Week 8 - Pride in Marriage

This week was definitely a lesson that I needed to hear. I really needed to talk about pride. There have been so many times that my husband and I have let pride get in the way of us trying to make peace.

In a talk by Elder Benson "Beware of Pride", he says, 

The proud cannot accept the authority of God giving direction to their lives. They pit their perceptions of truth against God’s great knowledge, their abilities against his mighty works.” 

I never thought of pride in that way before. I always thought of it as being conceited, arrogant, or thinking you were better than someone else. I didn’t realize that when you are prideful you are also pitting yourself against God. I thought that this was such a valuable truth to learn. Elder Benson also touched on something else that I though was important 

The proud make every man their adversary by pitting their intellects, opinions, works, wealth, talents, or any other worldly measuring device against others.” 

In other words, not only are you pitting yourself against God when you are prideful, but a lot of people pit themselves against each other. Pride is such a terrible quality and if we recognize that we are being prideful we need to take a step back and figure out what kind of relationship we want to have with the people in our lives, because pride will ruin all of them.


In my marriage I have noticed that pride is one of those things that can make an argument turn into a fight in under 3 seconds. We are both experts on the silent treatment, however as we get older and we are married longer we have found ways to turn our fights back around and both calm down so that we can actually have a good conversation. I believe that every marriage, no matter how much you love each other, will suffer from pride. However, I also believe that the way you handle it says a lot about you and your spouse. If you can learn to recognize when you are being prideful then you can also learn how to stop it so that it doesn’t ruin your relationship.

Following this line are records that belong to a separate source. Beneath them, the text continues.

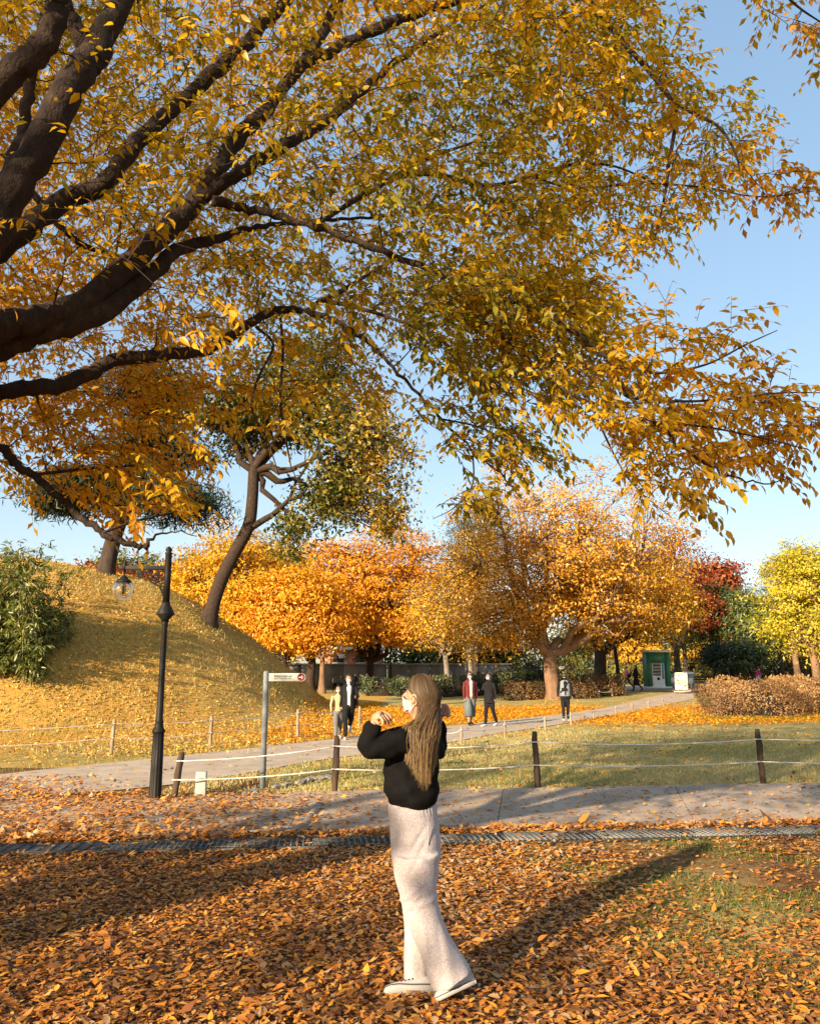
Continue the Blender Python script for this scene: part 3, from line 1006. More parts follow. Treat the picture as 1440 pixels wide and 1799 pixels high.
TRUNK = np.array([[-3.55, 4.75, -0.15], [-3.52, 4.75, 0.15], [-3.46, 4.72, 0.7], [-3.40, 4.70, 1.4], [-3.34, 4.68, 2.0], [-3.30, 4.66, 2.45]])
FORK = TRUNK[-1]
hero = thing('zelkova_tree', 'large golden zelkova spreading its dark limbs overhead from beyond the left edge', 'tree', (TRUNK[0][0], TRUNK[0][1], 0))
HO = np.array([TRUNK[0][0], TRUNK[0][1], 0.0])
limb_defs = [
    # A main limb
    [('f', 2.2, .16), (-120, 640, 4.25, 72), (0, 580, 4.25, 62), (80, 557, 4.35, 58), (150, 528, 4.45, 54), (270, 422, 4.7, 48), (330, 368, 4.9, 44), (380, 300, 5.1, 36), (425, 235, 5.3, 33), (490, 165, 5.6, 26), (555, 75, 5.9, 20), (605, -20, 6.2, 15), (660, -140, 6.5, 10)],
    # A2
    [(345, 352, 4.95, 36), (400, 315, 5.05, 28), (470, 272, 5.2, 25), (530, 240, 5.4, 22), (600, 190, 5.7, 17), (680, 120, 6.1, 12), (780, 50, 6.6, 8)],
    # A3 long drooping branch to the right
    [(372, 352, 4.95, 20), (420, 362, 5.0, 16), (480, 378, 5.05, 15), (570, 403, 5.05, 13), (690, 448, 5.0, 12), (780, 482, 4.95, 11), (850, 510, 4.9, 10.5), (940, 548, 4.8, 9.5), (1010, 585, 4.7, 9), (1070, 632, 4.6, 8.5), (1100, 690, 4.5, 8), (1150, 742, 4.4, 7), (1200, 790, 4.35, 6), (1270, 830, 4.3, 4.5), (1330, 848, 4.25, 3), (1390, 840, 4.2, 1.5)],
    # A3b
    [(800, 512, 4.95, 7), (845, 560, 5.0, 8), (885, 595, 5.0, 8), (940, 642, 4.9, 7), (1000, 690, 4.8, 6), (1060, 712, 4.7, 4.5), (1130, 717, 4.6, 3)],
    # B lower limb
    [('f', 2.25, .15), (-110, 655, 4.45, 64), (0, 608, 4.4, 58), (70, 582, 4.4, 50), (150, 562, 4.45, 46), (250, 492, 4.7, 38), (310, 442, 4.9, 28), (375, 420, 5.1, 17), (430, 402, 5.3, 11), (500, 392, 5.5, 8), (600, 385, 5.7, 6), (690, 378, 5.9, 4)],
    # C lowest limb
    [('f', 1.9, .12), (-110, 715, 4.7, 42), (0, 688, 4.7, 36), (110, 674, 4.75, 33), (190, 637, 4.9, 29), (300, 621, 5.05, 26), (378, 606, 5.2, 23), (425, 577, 5.3, 17), (475, 548, 5.4, 15), (530, 546, 5.4, 13), (590, 565, 5.4, 10), (645, 598, 5.35, 7.5), (700, 655, 5.3, 6), (770, 730, 5.2, 5), (830, 790, 5.1, 4), (900, 855, 5.0, 2.5)],
    # C2
    [(540, 548, 5.42, 8), (570, 525, 5.5, 11), (605, 508, 5.6, 9), (650, 480, 5.8, 6), (720, 440, 6.1, 4)],
    [(565, 527, 5.5, 8), (610, 536, 5.5, 8), (680, 556, 5.5, 6), (760, 590, 5.45, 5), (830, 640, 5.4, 4), (900, 700, 5.3, 3)],
    # C3 two thin hanging shoots
    [(492, 550, 5.38, 5), (497, 620, 5.35, 5), (492, 700, 5.3, 4.5), (502, 770, 5.3, 4), (512, 825, 5.3, 2)],
    [(450, 574, 5.3, 6), (480, 606, 5.25, 5), (455, 660, 5.2, 5), (442, 715, 5.2, 4), (470, 775, 5.2, 3), (490, 835, 5.2, 2)],
    # D
    [('f', 2.1, .15), (-90, 520, 4.3, 54), (0, 440, 4.3, 48), (95, 362, 4.5, 43), (180, 322, 4.6, 38), (240, 250, 4.8, 34), (330, 170, 5.05, 30), (410, 95, 5.3, 30), (490, 15, 5.6, 24), (580, -70, 6.0, 16), (680, -150, 6.4, 9)],
    # E
    [('f', 2.35, .15), (-60, 500, 3.95, 78), (0, 375, 3.9, 72), (80, 235, 3.95, 68), (140, 125, 4.05, 60), (165, 95, 4.1, 58), (205, 15, 4.2, 46), (260, -80, 4.4, 36), (330, -190, 4.7, 24)],
    [(168, 100, 4.1, 36), (140, 60, 4.05, 32), (118, 0, 4.0, 28), (100, -90, 4.0, 28)],
    # F
    [('f', 2.35, .13), (-120, 360, 3.6, 64), (0, 150, 3.5, 58), (70, 85, 3.5, 52), (105, 0, 3.5, 44), (150, -120, 3.6, 32)],
    # G
    [('f', 2.2, .07), (-40, 420, 4.5, 30), (18, 292, 4.5, 26), (42, 220, 4.6, 24), (55, 140, 4.7, 22), (75, 40, 4.9, 16), (100, -60, 5.1, 10)],
    # Hh
    [(30, 310, 4.5, 12), (62, 345, 4.6, 13), (110, 402, 4.75, 12), (150, 432, 4.9, 11), (195, 446, 5.1, 9), (260, 470, 5.4, 5)],
    # I lower left drooping branch
    [('f', 1.75, .05), (-110, 745, 4.8, 24), (0, 786, 4.85, 17), (25, 815, 4.85, 16), (62, 836, 4.9, 15), (110, 880, 4.95, 14), (150, 915, 5.0, 13), (190, 942, 5.0, 12), (228, 956, 5.0, 11), (256, 961, 5.0, 10), (262, 950, 5.0, 6), (300, 935, 5.05, 3), (345, 942, 5.1, 1.5)],
    [(55, 834, 4.9, 6), (110, 828, 5.0, 6), (165, 822, 5.1, 5), (240, 818, 5.2, 3)],
    [(180, 936, 5.0, 6), (230, 918, 5.1, 5), (290, 903, 5.2, 4), (350, 890, 5.3, 2.5)],
    # J upper
    [(525, 115, 5.75, 20), (575, 92, 5.8, 22), (650, 55, 5.9, 20), (720, 25, 6.0, 18), (830, -8, 6.1, 15), (920, -25, 6.0, 12), (1000, -25, 5.8, 11)],
    # K
    [(985, -28, 5.8, 10), (1035, 2, 5.6, 10), (1070, 45, 5.5, 10), (1105, 85, 5.4, 9.5), (1145, 130, 5.3, 9), (1180, 178, 5.2, 9), (1186, 215, 5.2, 7.5), (1175, 285, 5.15, 6.5), (1168, 340, 5.1, 5), (1150, 420, 5.1, 3)],
    [(1182, 182, 5.2, 6), (1225, 202, 5.1, 6), (1265, 225, 5.05, 5), (1290, 265, 5.0, 4.5), (1300, 300, 5.0, 3)],
    # M
    [(560, 392, 5.4, 7), (625, 350, 5.7, 10), (690, 312, 6.0, 10), (755, 276, 6.3, 7), (830, 250, 6.6, 4)],
    [(690, 312, 6.0, 8), (760, 305, 6.1, 9), (850, 325, 6.1, 7), (930, 312, 6.0, 6), (1010, 288, 5.9, 5), (1080, 292, 5.8, 4), (1150, 322, 5.7, 3)],
    [(940, 312, 6.0, 4), (1010, 330, 5.8, 4), (1120, 322, 5.5, 4), (1230, 328, 5.2, 3.5), (1330, 345, 5.0, 2.5), (1430, 335, 4.9, 1.5)],
    # lower right shoots
    [(1085, 645, 4.55, 5), (1160, 655, 4.5, 5), (1240, 640, 4.45, 4), (1310, 605, 4.4, 3), (1365, 580, 4.4, 1.5)],
    [(1110, 700, 4.5, 5), (1200, 705, 4.4, 5), (1290, 700, 4.3, 4), (1370, 690, 4.2, 3), (1460, 690, 4.2, 1.5)],
    [(1150, 742, 4.4, 5), (1240, 750, 4.3, 4), (1340, 770, 4.2, 3), (1420, 790, 4.15, 1.5)],
    [(1030, 690, 4.75, 4), (1060, 760, 4.6, 4), (1090, 820, 4.5, 3), (1120, 860, 4.45, 2), (1180, 910, 4.4, 1.2)],
    # over the top right corner
    [(1000, -60, 5.0, 12), (1150, -130, 4.7, 11), (1280, -110, 4.5, 9), (1350, -40, 4.4, 6), (1400, 10, 4.4, 4), (1460, 50, 4.4, 2)],
    # lower middle fan
    [(770, 735, 5.2, 4), (840, 750, 5.1, 3.5), (910, 785, 5.0, 3), (980, 830, 4.9, 1.5)],
    [(830, 790, 5.1, 3), (830, 850, 5.0, 3), (800, 890, 5.0, 2), (760, 912, 5.0, 1.2)],
]
SKEL_P, SKEL_R = [], []
tm = smooth_path(TRUNK, np.array([.42, .36, .30, .275, .27, .23]), 6)
mbt = MB()
flv = tube_np(tm[0] - HO, tm[1], 20)
mbt.add(flv[0], [flv[1]] + flv[2])
mbt.build('trunk', M['bark'], hero, True)
for ld in limb_defs:
    pts = []
    rad = []
    body = [e for e in ld if not isinstance(e[0], str)]
    pp, rr = px_path(body)
    if isinstance(ld[0][0], str):
        z, r = ld[0][1], ld[0][2]
        st = np.array([np.interp(z, TRUNK[:, 2], TRUNK[:, 0]), np.interp(z, TRUNK[:, 2], TRUNK[:, 1]), z])
        pp = np.vstack([st, pp])
        rr = np.append(r, rr)
    q, r = smooth_path(pp, rr, 6)
    if r.max() > 0.03:
        q[2:-2] += rng.normal(0, 0.008, (len(q) - 4, 3))
    V, Fq, caps = tube_np(q - HO, r, 14 if r.max() > 0.05 else 7)
    MB().add(V, [Fq] + caps).build('limb', M['bark'] if r.max() > 0.02 else M['bark_dark'], hero, True)
    SKEL_P.append(q)
    SKEL_R.append(r)

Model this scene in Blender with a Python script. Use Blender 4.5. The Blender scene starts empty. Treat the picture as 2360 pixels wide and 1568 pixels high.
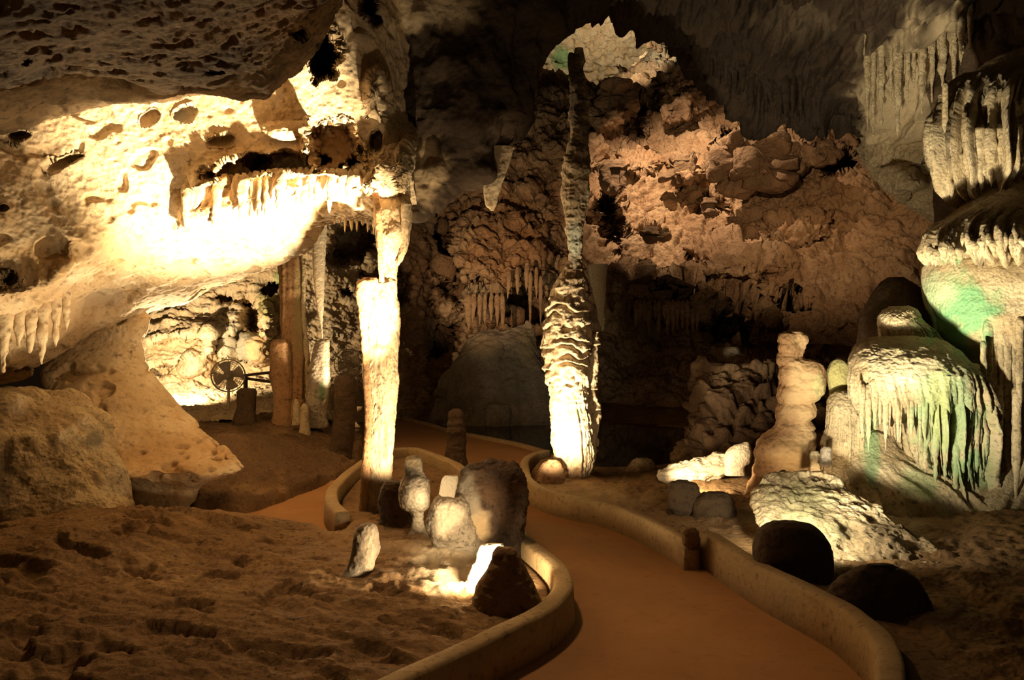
import bpy, math, random
import numpy as np
from mathutils import Vector, Matrix

# ---------------------------------------------------------------- camera
F = 1900.0                       # focal length in pixels of the 2360 x 1568 frame
EYE = 1.6
SC = bpy.context.scene
COL = SC.collection
cam_d = bpy.data.cameras.new('camera')
cam_d.sensor_width = 36.0
cam_d.lens = F / 2360.0 * 36.0
cam_d.clip_start = 0.05
cam_d.clip_end = 200
cam = bpy.data.objects.new('camera', cam_d)
cam.location = (0, 0, EYE)
cam.rotation_euler = (math.pi / 2, 0, 0)
COL.objects.link(cam)
SC.camera = cam
SC.view_settings.view_transform = 'Standard'
SC.view_settings.look = 'None'
SC.view_settings.gamma = 1.0
SC.view_settings.exposure = 0.0
SC.view_settings.use_curve_mapping = False

w = bpy.data.worlds.new('cave_dark')
SC.world = w
w.use_nodes = True
w.node_tree.nodes['Background'].inputs[0].default_value = (1.0, 0.55, 0.25, 1)
w.node_tree.nodes['Background'].inputs[1].default_value = 0.006


def P(px, py, D):
    return Vector(((px - 1180.0) / F * D, D, EYE + (784.0 - py) / F * D))


def G(px, py, z=0.0):
    D = F * (EYE - z) / (py - 784.0)
    return Vector(((px - 1180.0) / F * D, D, z))


# ---------------------------------------------------------------- floodlights and added fills
def spot(name, pos, target, energy, angle, blend=0.4, color=(1.0, 0.74, 0.42), radius=0.05):
    d = bpy.data.lights.new(name, 'SPOT')
    d.energy = energy
    d.color = color
    d.spot_size = math.radians(angle)
    d.spot_blend = blend
    d.shadow_soft_size = radius
    o = bpy.data.objects.new(name, d)
    o.location = pos
    o.rotation_euler = (Vector(target) - Vector(pos)).to_track_quat('-Z', 'Y').to_euler()
    COL.objects.link(o)
    return o


def lamp(name, pos, energy, color=(1.0, 0.62, 0.30), radius=0.25):
    d = bpy.data.lights.new(name, 'POINT')
    d.energy = energy
    d.color = color
    d.shadow_soft_size = radius
    o = bpy.data.objects.new(name, d)
    o.location = pos
    COL.objects.link(o)
    return o


WARM = (1.0, 0.74, 0.42)
# on the left bed just right of the white column: lights its right side and the arch
spot('floodlight_island', P(1003, 1036, 6.1), P(620, 470, 7.2), 4200, 52, 0.7)
spot('fill_left', P(345, 1150, 6.6), P(60, 560, 6.6), 230, 74, 0.8)  # added fill for the dim left wall and ledge
spot('fill_white_column', P(1015, 1150, 6.5), P(884, 880, 7.2), 330, 84, 0.6)  # extra fill beside the island lamp, added to whiten the column
spot('fill_small_stones', P(1000, 1165, 5.95), P(992, 1100, 6.35), 6, 150, 0.5)  # small unseen fill added for the slab and stalagmite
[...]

Here are some things that are considered elements of pride:

  • Ignore spouse, or give spouse the "cold shoulder"
  • Impatient with impatience
  • Caught up in who' right and who's wrong
  • Blaming, defensiveness
  • Attack, counterattack
  • Scorekeeping, with intentions of noting who is winning or losing
  • Refusal to apologize first
  • Holding the other hostage by refusing to forgive
  • Proving superiority by bringing up spouse’s faults
  • Holding grudges
  • The " silent treatment"
  • Sharing spouse's weaknesses with others
  • Intentionally trying to create jealousies in spouse
  • Get others to create an alliance with you against your spouse
  • Putting words in spouse's mouth to manipulate
  • Displaying an attitude of entitlement in the marriage
  • Stubbornness or unwillingness to change
  • Selfishness, thinking only of your needs
  • Unwillingness to learn from spouse
  • Fault finding
  • Withholding love and affection


In every relationship, some of these things are going to happen because we are only human. We all need to take a good look at ourselves and if we see any of these qualities then we need to take a step back and make some changes. It's not going to be easy. Some days you are going to fall, but if you keep pushing yourself to be better then it will be easier for your spouse to do the same thing.